Thursday, December 08, 2005

Agra-vated Glory

We spent our last day in Puri watching a beach soccer tournament, which seemed very odd here in the East. Sure enough, the evidence that people here hold melanin-challenged humans in high esteem walked up and slapped me in the face. Or rather, it walked up and asked me if I'd like to answer a few questions for Calcutta Z-Sports television program. If you happen to be among one of the area's 13 million viewers, tune in and see my answer to: "What would your reaction be if we asked you to form a team for next year?"

38 hours on a train may seem like bliss, but it's not. I'll tell you right now, it's really really not. Samosas, curried potatoes, puris - they're all fantastic the first day you arrive in India. On day 14 they're to be treated as one would treat furry colorful caterpillars that look like they have eyes at both ends and a forest of porcupine needles growing out of their backs. The stuff becomes downright repulsive...and it's all they sell on the infernal trains.
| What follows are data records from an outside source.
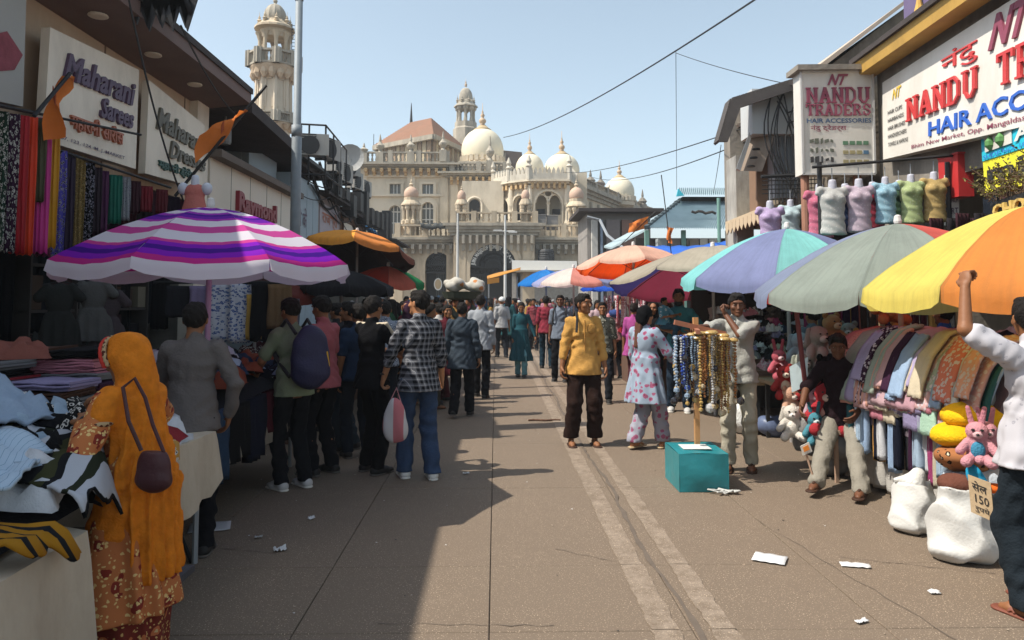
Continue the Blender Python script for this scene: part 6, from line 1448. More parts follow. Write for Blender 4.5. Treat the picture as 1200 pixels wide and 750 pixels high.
skirted_table('trestle table at the lower left under striped shirts',[(-3.0,1.7),(-1.48,1.7),(-1.50,2.80),(-3.0,3.5)],.80,[.3,.42,.5,.4],clabel='cream cloth hanging over the nearest left table corner')
skirted_table('trestle table between the woman in orange and the man in grey',[(-3.1,3.95),(-1.86,3.75),(-1.80,4.85),(-3.1,4.95)],.80,[.26,.40,.3,.3],clabel='cream cloth hanging off the second left table to knee height')
skirted_table('low table behind the striped shirts under the folded stacks',[(-5.2,2.95),(-2.3,2.95),(-2.3,3.7),(-5.2,4.9)],.80,.3,m=cloth('#2a2426'),clabel='dark cloth under the folded stacks at the left')
skirted_table('table of jeans and shirts under the striped umbrella',[(-3.2,5.4),(-1.98,5.4),(-1.95,7.6),(-3.2,7.6)],.78,.35,m=cloth('#8a8072'),clabel='greyish cloth under the jeans pile below the striped umbrella')
# big draped shirts on the front heap: surface height field
def drape(name,poly_uv,hf,m,label,cat,nu=26,nv=20,lift=.01,wr=.02,seed=0,thick=.012,group=None):
 """cloth laid over the height field hf(x,y); poly_uv = four ground corners"""
 A,B,C_,D=[V(*p,0)for p in poly_uv];rows=[]
 for i in range(nu+1):
  row=[]
  for j in range(nv+1):
   u,v=i/nu,j/nv;p=A.lerp(B,u).lerp(D.lerp(C_,u),v);x=p.x+.05*noise3(u*3,v*3,seed);y=p.y+.05*noise3(v*3,u*3,seed+4)
   row.append((x,y,hf(x,y)+lift+wr*(abs(noise3(x*4,y*4,seed+1))*1.6+.5*abs(noise3(x*11,y*11,seed)))))
  rows.append(row)
 mb=MB();mb.grid(rows);me=mb.mesh(name,smooth=True,fix=False);uv=me.uv_layers.new(name='uv');nc=nv+1
 for lp in me.loops:v=lp.vertex_index;uv.data[lp.index].uv=((v//nc)/nu,(v%nc)/nv)
 o=link(name,me,None);me.materials.append(m);s_=o.modifiers.new('s','SOLIDIFY');s_.thickness=thick;s_.offset=1;return tag(o,label,cat,group)
def hA(x,y):
 t=max(0,min(1,(-1.5-x)/.75));q=max(0,min(1,(y-2.3)/1.0));h=.83+.27*(.35*t+.65*t*q)+.03*q
 e=-1.47-max(0,y-2.8)*.48
 if x>e:h-=(x-e)*2.2
 if y>3.45:h-=(y-3.45)*.6
 return h
DST=stripes('dark_white_olive_stripe',[(0,'#a6aab2'),(.22,'#101216'),(.36,'#33351f'),(.52,'#101216'),(.62,'#a6aab2'),(.86,'#20261a')],2.2,'X',.05,True)
PIN=stripes('white_pinstripe',[(0,'#a4b8ca'),(.86,'#6c849c'),(.93,'#a4b8ca')],26,'X',.01,True)
MST=stripes('mustard_black_stripe',[(0,'#94681a'),(.5,'#16181c'),(.78,'#94681a')],3.4,'Y',.04,True)
MB().grid([[(-2.9+.1*i,1.8+.1*j,hA(-2.9+.1*i,1.8+.1*j)-.03)for j in range(19)]for i in range(14)]).build('garment_heap',cloth('#2a2a30'),None,smooth=True,label='dark bottom layer of the shirt heap on the nearest left table',cat='clothing',kind='stuff')
drape('shirt',[(-2.25,2.3),(-1.60,2.5),(-1.74,3.0),(-2.25,3.05)],hA,PIN,'pale blue pinstriped shirt in the lower part of the front left heap','shirt',seed=1,lift=.12,wr=.06)
drape('shirt',[(-2.3,2.0),(-1.46,2.36),(-1.42,2.62),(-2.25,2.3)],hA,MST,'mustard and black striped shirt hanging over the front left table edge','shirt',seed=2,lift=.04,wr=.04)
drape('shirt',[(-2.0,2.85),(-1.44,2.68),(-1.58,3.30),(-2.15,3.25)],hA,DST,'white, black and olive broad striped shirt held up by the woman in orange','shirt',seed=3,lift=.09,wr=.05)
drape('shirt',[(-2.7,3.05),(-2.02,2.95),(-1.9,3.3),(-2.6,3.6)],hA,cloth('#8fa6c0',.1),'plain pale blue shirt crowning the front left heap','shirt',seed=4,lift=.11,wr=.12)
drape('shirt',[(-2.35,2.75),(-1.95,2.7),(-1.85,3.05),(-2.3,3.1)],hA,floral('white_print','#a8b4c2','#22242a','#7890a8',16),'white shirt with black blotches beside the pinstriped one','shirt',seed=5,lift=.08,wr=.06)
drape('shirt',[(-2.15,3.2),(-1.72,3.25),(-1.62,3.5),(-2.1,3.6)],hA,cloth('#0a0c12'),'crumpled black cloth across the blue shirts','shirt',seed=7,lift=.10,wr=.05)
r=random.Random(21)
def pile(n,boxr,hf,cols,what,where,group,seed,kind='crumple',s=(.5,.9),zoff=0,rzr=3.14,flat=1.0):
 r=random.Random(seed);cnt={}
 for k in range(n):
  x,y=r.uniform(boxr[0],boxr[1]),r.uniform(boxr[2],boxr[3]);cn=r.choice(cols);q=r.uniform(*s)
  pat=r.random();col=cloth(CN[cn],.2);pn=''
  if pat<.14:col=stripes('p',[(0,CN[cn]),(.5,r.choice(['#c9ccd2','#15161a','#7a2028']))],r.uniform(14,26),'X');pn='striped '
  elif pat<.26:col=floral('f',CN[cn],'#c9c4bc','#2a2c30',22);pn='printed '
  side=''
  fx,fy=(x-boxr[0])/(boxr[1]-boxr[0]),(y-boxr[2])/(boxr[3]-boxr[2]);side='near' if fy<.33 else 'far' if fy>.66 else 'middle';edge='street' if(fx>.5)==(boxr[0]<0)else 'shop'
  lb=f'{pn}{cn} {what} {where}, {side} part, {edge} side'
  if kind=='crumple':o=put(r.choice(CR_),what.split()[-1],col,(x,y,hf(x,y)+zoff+r.uniform(0,.03)),r.uniform(-rzr,rzr),(q*.62,q*.62,q*.75*flat),r.uniform(-.2,.2),r.uniform(-.2,.2),lb,what.split()[-1],group)
  else:o=put(r.choice(FO),what.split()[-1],col,(x,y,hf(x,y)+zoff),r.uniform(-rzr,rzr),(q,q,q),r.uniform(-.08,.08),r.uniform(-.08,.08),lb,what.split()[-1],group)
pile(14,(-2.5,-1.75,2.8,3.5),hA,['white','pale blue','black','white','white','pale blue'],'shirt','on the nearest left table','loose shirts on the nearest left table',5,s=(.5,.8))
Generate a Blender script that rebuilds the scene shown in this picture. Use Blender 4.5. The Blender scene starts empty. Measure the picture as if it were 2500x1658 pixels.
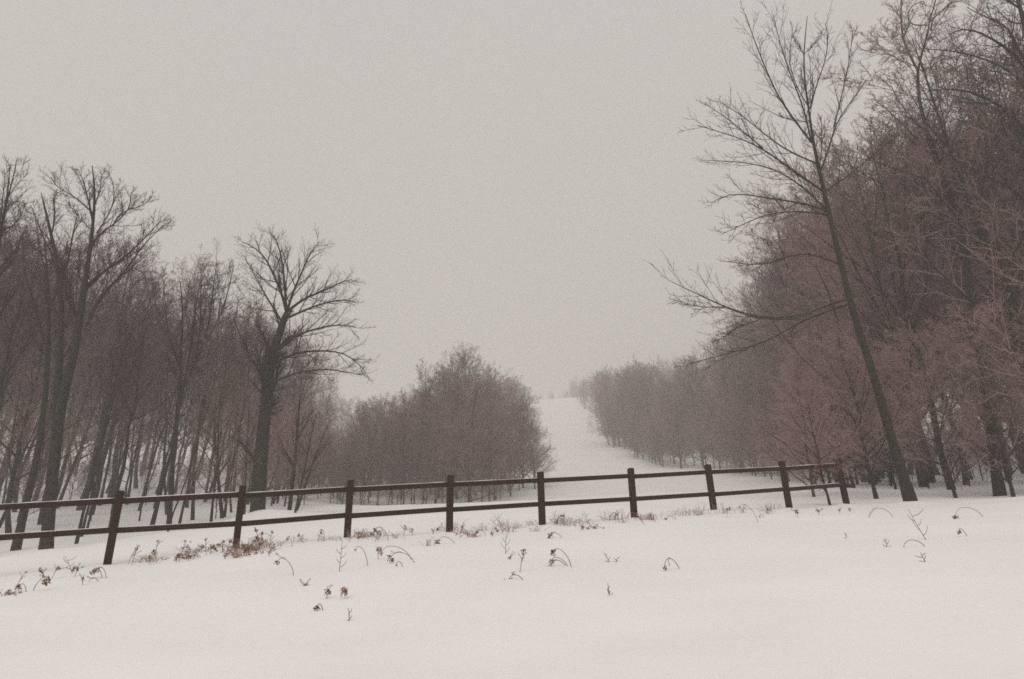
import bpy, math, random
import numpy as np
from math import radians, sin, cos, pi

# ------------------------------------------------------------------ camera, world, sun, exposure
SC = bpy.context.scene
COL = SC.collection
PITCH, ROLL, FPX, W0, H0 = radians(24.4), radians(1.65), 1900.0, 2500.0, 1658.0
FW = np.array([0, cos(PITCH), sin(PITCH)]); UP0 = np.array([0, -sin(PITCH), cos(PITCH)]); RX = np.array([1.0, 0, 0])
RT = cos(ROLL) * RX - sin(ROLL) * UP0
UP = cos(ROLL) * UP0 + sin(ROLL) * RX

from mathutils import Matrix
cam = bpy.data.cameras.new('camera')
cam.sensor_width = 36.0; cam.lens = FPX / W0 * 36.0
cam.clip_start = 0.05; cam.clip_end = 5000
camo = bpy.data.objects.new('camera', cam); COL.objects.link(camo)
camo.matrix_world = Matrix(((RT[0], UP[0], -FW[0], 0), (RT[1], UP[1], -FW[1], 0), (RT[2], UP[2], -FW[2], 0), (0, 0, 0, 1)))
SC.camera = camo

SUN_EL, SUN_ROT = radians(48), radians(200)
wd = bpy.data.worlds.new('World'); SC.world = wd; wd.use_nodes = True
nt = wd.node_tree; nt.nodes.clear()
out = nt.nodes.new('ShaderNodeOutputWorld'); bg = nt.nodes.new('ShaderNodeBackground')
sky = nt.nodes.new('ShaderNodeTexSky'); sky.sky_type = 'NISHITA'; sky.sun_disc = False
sky.sun_elevation = SUN_EL; sky.sun_rotation = SUN_ROT; sky.air_density = 1.0; sky.dust_density = 4.0
ov = nt.nodes.new('ShaderNodeMixRGB'); ov.blend_type = 'MIX'; ov.inputs[0].default_value = 0.93
ov.inputs[2].default_value = (6.15, 5.83, 5.66, 1)          # an even grey overcast over the clear sky
wtc = nt.nodes.new('ShaderNodeTexCoord'); wn = nt.nodes.new('ShaderNodeTexNoise'); wn.inputs['Scale'].default_value = 1.6; wn.inputs['Detail'].default_value = 3
wm = nt.nodes.new('ShaderNodeMixRGB'); wm.inputs[1].default_value = (5.55, 5.42, 5.28, 1); wm.inputs[2].default_value = (6.75, 6.28, 6.08, 1)   # thicker and thinner cloud
nt.links.new(wtc.outputs['Generated'], wn.inputs['Vector']); nt.links.new(wn.outputs[0], wm.inputs[0]); nt.links.new(wm.outputs[0], ov.inputs[2])
nt.links.new(sky.outputs[0], ov.inputs[1]); nt.links.new(ov.outputs[0], bg.inputs[0])
bg.inputs[1].default_value = 0.102; nt.links.new(bg.outputs[0], out.inputs[0])

sun = bpy.data.lights.new('sun', 'SUN'); sun.energy = 1.4; sun.angle = radians(60); sun.color = (1, 0.915, 0.885)
suno = bpy.data.objects.new('sun', sun); COL.objects.link(suno)
suno.rotation_euler = (radians(90) - SUN_EL, 0, pi - SUN_ROT)

SC.view_settings.view_transform = 'Standard'; SC.view_settings.look = 'None'
SC.view_settings.gamma = 1.0; SC.view_settings.exposure = 0.0
SC.render.engine = 'CYCLES'
cy = SC.cycles
cy.volume_bounces = 3; cy.max_bounces = 8; cy.diffuse_bounces = 3; cy.glossy_bounces = 1
cy.filter_width = 1.7; cy.use_denoising = False
HAZE_DENSITY = 0.0025

# ------------------------------------------------------------------ pixel <-> world (measuring the photograph)
def ray(px, py):
    return FW + RT * (px - W0 / 2) / FPX + UP * (H0 / 2 - py) / FPX
def at(px, py, Y):
    r = ray(px, py); return r * (Y / r[1])
def proj(P):
    P = np.asarray(P, float); d = P @ FW
    return W0 / 2 + FPX * (P @ RT) / d, H0 / 2 - FPX * (P @ UP) / d

# ------------------------------------------------------------------ terrain
def deep(Y): return Y if Y < 25 else 25 + (Y - 25) * 1.8     # first depth guesses -> depths in metres
def far_xy(X, Y): q = deep(Y) / Y; return X * q, Y * q
def line_pt(px, py):            # a point on the fence line (Y = 18.3 + 0.375 X in plan) seen at that pixel
    r = ray(px, py); k = 18.3 / (r[1] - 0.375 * r[0]); return r * k
POST_PX = [(-95, 1421, 1214), (261, 1381, 1199), (575, 1342, 1187), (847, 1315, 1173), (1097, 1298, 1161.6),
           (1324, 1281, 1153), (1549, 1269, 1144), (1744, 1251, 1135), (1928, 1245, 1126.5), (2067, 1231, 1119)]
PROF_Y = [-80, 0, 18, 28, 45, 68, 105, 170, 260, 340, 450, 620, 800]
PROF_Z = [-22, -1.6, 3.5, 5.9, 10.2, 17.5, 31, 57, 95, 112, 116, 100, 80]
PROF_Z = [z * (deep(y) / y if y > 1 else 1) for y, z in zip(PROF_Y, PROF_Z)]; PROF_Y = [deep(y) for y in PROF_Y]
ctrl = [(0, 0, -1.6), (-6, 0, -1.75), (6, 0, -1.45), (-12, 4, -0.9), (12, 5, 0.1), (0, -20, -7), (-15, -20, -7.4), (15, -20, -6.7)]
ctrl += [tuple(line_pt(a, b)) for a, b, c in POST_PX]
for a, b, Y in [(118, 1349, 18.6), (0, 1366, 17.5), (118, 1352, 23.5), (100, 1292, 32), (100, 1232, 45), (100, 1172, 66), (-200, 1390, 20),
                (-200, 1250, 40), (400, 1300, 26), (635, 1270, 28), (800, 1232, 40), (600, 1205, 48), (1000, 1246, 44), (1150, 1243, 44),
                (1250, 1215, 52), (1330, 1166, 68), (1450, 1152, 75), (1580, 1143, 80), (1420, 1090, 105), (1370, 1020, 170), (1345, 976, 260),
                (1550, 1205, 48), (1700, 1152, 66), (1900, 1190, 34), (2225, 1231, 22), (2120, 1200, 27), (2500, 1212, 21.5), (2400, 1214, 25),
                (2800, 1190, 21), (2900, 1160, 30)]:
    ctrl.append(tuple(at(a, b, deep(Y))))
for x, y, dz in [(40, 60, 1.0), (70, 100, 2), (60, 170, 2), (60, 260, 3), (-60, 60, -1), (-80, 105, -2), (-80, 170, -2), (-60, 260, -2),
              (10, 340, 0), (-60, 340, 0), (70, 340, 3)]:
    x, y = far_xy(x, y); ctrl.append((x, y, float(np.interp(y, PROF_Y, PROF_Z)) + dz))
for x in (-260, 260, -700, 700):
    for y in (-80, 0, 60, 180, 330, 500, 780, 1080, 1420):
        ctrl.append((x, y, float(np.interp(y, PROF_Y, PROF_Z))))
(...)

Nevertheless, the seemingly endless whose pain and agony I blatantly hyperbolize eventually do end, and the travelers eventually emerge onto the final railway platform of the journey. And all the while in the autorickshaw that pulls us to our hotel, I think of the trivial question asked of me in the restaurant last winter with the intention of settling a bet. Next time someone says "What's special about Agra?"...well...

As you walk through the outer gate you can't believe you're really here - this isn't one of the seven wonders, it is THE wonder, and here I am just strolling on up to it like I deserve to be here or something. In the meantime, the marble magic towers at the end of its fountain pools, beckoning its beauty toward the sky in celebration of love.

There truly is no way to do the monument justice - you've seen the pictures, read the accounts, heard the stories, loved the tale. But when you walk right up to the Taj Mahal and rub your fingers on the precious stones inlaid in the marble; and as you walk through its massive arched doorways to gaze upon the elaborate tombs of the lovers past, you are stuck in a moment of exhilaration. You walk back out to the pools to get a view again from far away, only to immediately be beckoned closer again, and farther, and closer - as though somehow you'll find the gateway and dive in and become a part of the mysterious perfection. You pace around the perimeter to see more more more more of the massive structure, and eventually give up. Accept that this architectural wonder is beyond hype, beyond the sum of those who made it (and had their limbs removed so they could never replicate such a work), and beyond your attempt to understand the essence of the being.

So you retire to the lawn and sit in silent awe; then further back you go to your hotel's rooftop where you watch the night engulf the gleaming white stones. You lift a glass to each other while saying for the eight millionth time today, "I can't believe we're looking at the Taj Mahal."